┌─ INFORMATION SHOWN
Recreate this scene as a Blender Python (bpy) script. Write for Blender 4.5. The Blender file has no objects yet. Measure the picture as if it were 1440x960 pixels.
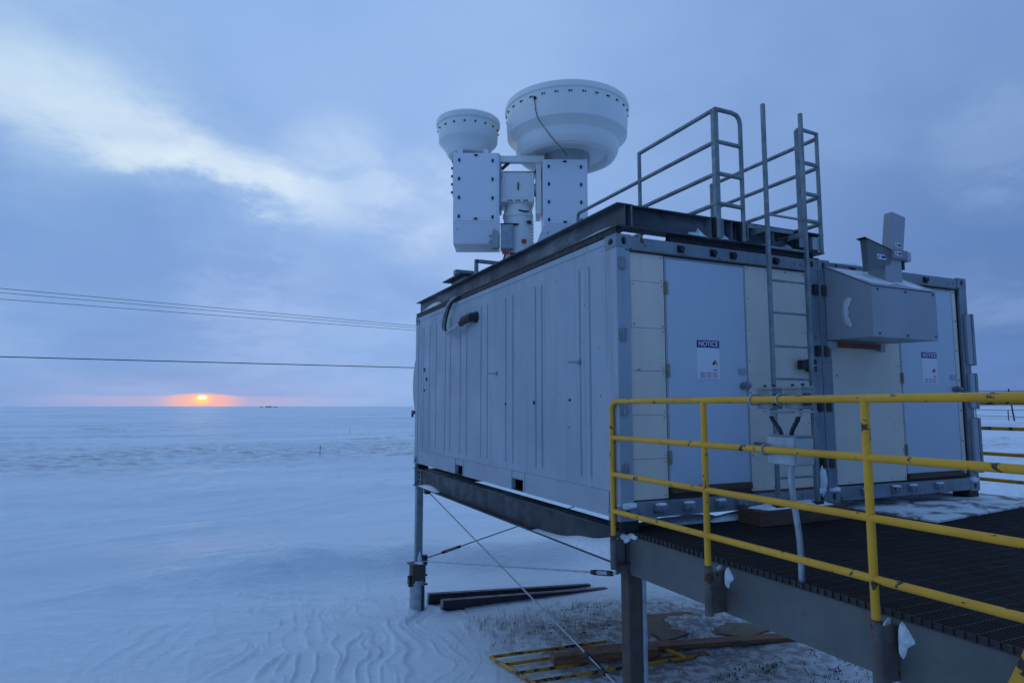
import bpy, bmesh, math, random
import numpy as np
from mathutils import Vector, Matrix
random.seed(7)
R = math.radians
SC = bpy.context.scene
COL = SC.collection
PI = math.pi

# ------------------------------------------------------------------ camera
YAW = 0.4314; PITCH = 0.0993
cam_d = bpy.data.cameras.new('camera'); cam = bpy.data.objects.new('camera', cam_d); COL.objects.link(cam)
cam.location = (-3.1074, -4.6073, 0.9506)
cam.rotation_euler = (PI/2 + PITCH, 0, -YAW)
cam_d.lens = 22.84; cam_d.sensor_width = 36; cam_d.clip_start = 0.05; cam_d.clip_end = 60000
SC.camera = cam

# ------------------------------------------------------------------ world
SUN_AZ = R(-0.7); SUN_EL = R(0.70)                # azimuth from +Y towards +X
wd = bpy.data.worlds.new('World'); SC.world = wd; wd.use_nodes = True
nt = wd.node_tree; nt.nodes.clear()
def N(nt, t, **kw):
    n = nt.nodes.new(t)
    for k, v in kw.items(): setattr(n, k, v)
    return n
def lk(nt, a, b): nt.links.new(a, b)
class G:
    """tiny node maths helper"""
    def __init__(s, nt): s.nt = nt
    def val(s, sock, v):
        if hasattr(v, 'is_output'): s.nt.links.new(v, sock)
        else: sock.default_value = v
    def m(s, op, a, b=None, c=None, clamp=False):
        n = s.nt.nodes.new('ShaderNodeMath'); n.operation = op; n.use_clamp = clamp
        s.val(n.inputs[0], a)
        if b is not None: s.val(n.inputs[1], b)
        if c is not None: s.val(n.inputs[2], c)
        return n.outputs[0]
    def vm(s, op, a, b=None, out=0):
        n = s.nt.nodes.new('ShaderNodeVectorMath'); n.operation = op
        s.val(n.inputs[0], a)
        if b is not None: s.val(n.inputs[1], b)
        return n.outputs[out]
    def ss(s, v, a, b, o0=0.0, o1=1.0):
        n = s.nt.nodes.new('ShaderNodeMapRange'); n.interpolation_type = 'SMOOTHSTEP'
        s.val(n.inputs[0], v); n.inputs[1].default_value = a; n.inputs[2].default_value = b
        n.inputs[3].default_value = o0; n.inputs[4].default_value = o1
        return n.outputs[0]
    def mix(s, f, a, b, mode='MIX'):
        n = s.nt.nodes.new('ShaderNodeMix'); n.data_type = 'RGBA'; n.blend_type = mode
        s.val(n.inputs[0], f); s.val(n.inputs[6], a); s.val(n.inputs[7], b)
        return n.outputs[2]
    def noise(s, vec, scale, detail=4, rough=0.5, dist=0.0):
        n = s.nt.nodes.new('ShaderNodeTexNoise')
        if vec is not None: s.nt.links.new(vec, n.inputs['Vector'])
        n.inputs['Scale'].default_value = scale; n.inputs['Detail'].default_value = detail
        n.inputs['Roughness'].default_value = rough; n.inputs['Distortion'].default_value = dist
        return n.outputs['Fac']
    def map(s, vec, scale=(1,1,1), rot=(0,0,0), loc=(0,0,0)):
        n = s.nt.nodes.new('ShaderNodeMapping'); s.nt.links.new(vec, n.inputs[0])
        n.inputs['Location'].default_value = loc; n.inputs['Rotation'].default_value = rot; n.inputs['Scale'].default_value = scale
        return n.outputs[0]
def C4(r, g, b): return (r, g, b, 1)
def S(r, g, b):                                    # sRGB 0-255 to linear
    f = lambda c: (c/255/12.92) if c/255 <= 0.04045 else ((c/255+0.055)/1.055)**2.4
    return (f(r), f(g), f(b), 1)
def azel(az, el): return Vector((math.sin(az)*math.cos(el), math.cos(az)*math.cos(el), math.sin(el)))

BACK = S(66, 118, 188)
g = G(nt)
tc = N(nt, 'ShaderNodeTexCoord'); D = tc.outputs['Generated']
sep = N(nt, 'ShaderNodeSeparateXYZ'); lk(nt, D, sep.inputs[0]); dx, dy, dz = sep.outputs
# overcast dusk: brightest overhead left, dimmer to the right and behind
leftv = azel(R(-4), R(38))
cs = g.vm('DOT_PRODUCT', D, tuple(leftv), 1)
sky = g.mix(g.ss(cs, -0.75, 0.95), BACK, S(148, 183, 235))
def pix(px, py):
    x = (px-720)/913.64; y = -(py-480)/913.64
    fw = math.cos(PITCH)-y*math.sin(PITCH); z = math.sin(PITCH)+y*math.cos(PITCH)
    return Vector((x*math.cos(YAW)+fw*math.sin(YAW), -x*math.sin(YAW)+fw*math.cos(YAW), z)).normalized()
def blob(v, r0, r1, amt):                          # soft angular patch of the cloud deck, radii in radians
    c = g.vm('DOT_PRODUCT', D, tuple(v), 1)
    return g.ss(c, math.cos(r1), math.cos(r0), 0.0, amt)
sky = g.mix(blob(pix(1560, 0), 0.0, 0.75, 0.75), sky, S(118, 152, 206))
sky = g.mix(blob(pix(1560, 560), 0.05, 0.50, 0.85), sky, S(90, 124, 182))
sky = g.mix(blob(pix(60, 400), 0.05, 0.42, 0.85), sky, S(124, 163, 219))
# big soft cloud mottling, in a plane of cloud so that it flattens towards the horizon
zz = g.m('ADD', g.m('MAXIMUM', dz, 0.0), 0.22)
comb = N(nt, 'ShaderNodeCombineXYZ')
g.val(comb.inputs[0], g.m('DIVIDE', dx, zz)); g.val(comb.inputs[1], g.m('DIVIDE', dy, zz)); comb.inputs[2].default_value = 0.3
P = comb.outputs[0]
n1 = g.noise(P, 0.9, 4, 0.5, 0.3); n2 = g.noise(P, 2.4, 5, 0.55, 0.4)
mot = g.m('ADD', g.m('MULTIPLY', n1, 0.65), g.m('MULTIPLY', n2, 0.35))
sky = g.mix(g.ss(mot, 0.46, 0.68, 0.0, 0.30), sky, S(172, 200, 244))
sky = g.mix(g.ss(mot, 0.52, 0.34, 0.0, 0.32), sky, S(108, 142, 204))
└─
Print out the lines exactly, skipping any picture.

#### FINAL RESULT
Recreate this scene as a Blender Python (bpy) script. Write for Blender 4.5. The Blender file has no objects yet. Measure the picture as if it were 1440x960 pixels.
import bpy, bmesh, math, random
import numpy as np
from mathutils import Vector, Matrix
random.seed(7)
R = math.radians
SC = bpy.context.scene
COL = SC.collection
PI = math.pi

# ------------------------------------------------------------------ camera
YAW = 0.4314; PITCH = 0.0993
cam_d = bpy.data.cameras.new('camera'); cam = bpy.data.objects.new('camera', cam_d); COL.objects.link(cam)
cam.location = (-3.1074, -4.6073, 0.9506)
cam.rotation_euler = (PI/2 + PITCH, 0, -YAW)
cam_d.lens = 22.84; cam_d.sensor_width = 36; cam_d.clip_start = 0.05; cam_d.clip_end = 60000
SC.camera = cam

# ------------------------------------------------------------------ world
SUN_AZ = R(-0.7); SUN_EL = R(0.70)                # azimuth from +Y towards +X
wd = bpy.data.worlds.new('World'); SC.world = wd; wd.use_nodes = True
nt = wd.node_tree; nt.nodes.clear()
def N(nt, t, **kw):
    n = nt.nodes.new(t)
    for k, v in kw.items(): setattr(n, k, v)
    return n
def lk(nt, a, b): nt.links.new(a, b)
class G:
    """tiny node maths helper"""
    def __init__(s, nt): s.nt = nt
    def val(s, sock, v):
        if hasattr(v, 'is_output'): s.nt.links.new(v, sock)
        else: sock.default_value = v
    def m(s, op, a, b=None, c=None, clamp=False):
        n = s.nt.nodes.new('ShaderNodeMath'); n.operation = op; n.use_clamp = clamp
        s.val(n.inputs[0], a)
        if b is not None: s.val(n.inputs[1], b)
        if c is not None: s.val(n.inputs[2], c)
        return n.outputs[0]
    def vm(s, op, a, b=None, out=0):
        n = s.nt.nodes.new('ShaderNodeVectorMath'); n.operation = op
        s.val(n.inputs[0], a)
        if b is not None: s.val(n.inputs[1], b)
        return n.outputs[out]
    def ss(s, v, a, b, o0=0.0, o1=1.0):
        n = s.nt.nodes.new('ShaderNodeMapRange'); n.interpolation_type = 'SMOOTHSTEP'
        s.val(n.inputs[0], v); n.inputs[1].default_value = a; n.inputs[2].default_value = b
        n.inputs[3].default_value = o0; n.inputs[4].default_value = o1
        return n.outputs[0]
    def mix(s, f, a, b, mode='MIX'):
        n = s.nt.nodes.new('ShaderNodeMix'); n.data_type = 'RGBA'; n.blend_type = mode
        s.val(n.inputs[0], f); s.val(n.inputs[6], a); s.val(n.inputs[7], b)
        return n.outputs[2]
    def noise(s, vec, scale, detail=4, rough=0.5, dist=0.0):
        n = s.nt.nodes.new('ShaderNodeTexNoise')
        if vec is not None: s.nt.links.new(vec, n.inputs['Vector'])
        n.inputs['Scale'].default_value = scale; n.inputs['Detail'].default_value = detail
        n.inputs['Roughness'].default_value = rough; n.inputs['Distortion'].default_value = dist
        return n.outputs['Fac']
    def map(s, vec, scale=(1,1,1), rot=(0,0,0), loc=(0,0,0)):
        n = s.nt.nodes.new('ShaderNodeMapping'); s.nt.links.new(vec, n.inputs[0])
        n.inputs['Location'].default_value = loc; n.inputs['Rotation'].default_value = rot; n.inputs['Scale'].default_value = scale
        return n.outputs[0]
def C4(r, g, b): return (r, g, b, 1)
def S(r, g, b):                                    # sRGB 0-255 to linear
    f = lambda c: (c/255/12.92) if c/255 <= 0.04045 else ((c/255+0.055)/1.055)**2.4
    return (f(r), f(g), f(b), 1)
def azel(az, el): return Vector((math.sin(az)*math.cos(el), math.cos(az)*math.cos(el), math.sin(el)))

BACK = S(66, 118, 188)
g = G(nt)
tc = N(nt, 'ShaderNodeTexCoord'); D = tc.outputs['Generated']
sep = N(nt, 'ShaderNodeSeparateXYZ'); lk(nt, D, sep.inputs[0]); dx, dy, dz = sep.outputs
# overcast dusk: brightest overhead left, dimmer to the right and behind
leftv = azel(R(-4), R(38))
cs = g.vm('DOT_PRODUCT', D, tuple(leftv), 1)
sky = g.mix(g.ss(cs, -0.75, 0.95), BACK, S(148, 183, 235))
def pix(px, py):
    x = (px-720)/913.64; y = -(py-480)/913.64
    fw = math.cos(PITCH)-y*math.sin(PITCH); z = math.sin(PITCH)+y*math.cos(PITCH)
    return Vector((x*math.cos(YAW)+fw*math.sin(YAW), -x*math.sin(YAW)+fw*math.cos(YAW), z)).normalized()
def blob(v, r0, r1, amt):                          # soft angular patch of the cloud deck, radii in radians
    c = g.vm('DOT_PRODUCT', D, tuple(v), 1)
    return g.ss(c, math.cos(r1), math.cos(r0), 0.0, amt)
sky = g.mix(blob(pix(1560, 0), 0.0, 0.75, 0.75), sky, S(118, 152, 206))
sky = g.mix(blob(pix(1560, 560), 0.05, 0.50, 0.85), sky, S(90, 124, 182))
sky = g.mix(blob(pix(60, 400), 0.05, 0.42, 0.85), sky, S(124, 163, 219))
# big soft cloud mottling, in a plane of cloud so that it flattens towards the horizon
zz = g.m('ADD', g.m('MAXIMUM', dz, 0.0), 0.22)
comb = N(nt, 'ShaderNodeCombineXYZ')
g.val(comb.inputs[0], g.m('DIVIDE', dx, zz)); g.val(comb.inputs[1], g.m('DIVIDE', dy, zz)); comb.inputs[2].default_value = 0.3
P = comb.outputs[0]
n1 = g.noise(P, 0.9, 4, 0.5, 0.3); n2 = g.noise(P, 2.4, 5, 0.55, 0.4)
mot = g.m('ADD', g.m('MULTIPLY', n1, 0.65), g.m('MULTIPLY', n2, 0.35))
sky = g.mix(g.ss(mot, 0.46, 0.68, 0.0, 0.30), sky, S(172, 200, 244))
sky = g.mix(g.ss(mot, 0.52, 0.34, 0.0, 0.32), sky, S(108, 142, 204))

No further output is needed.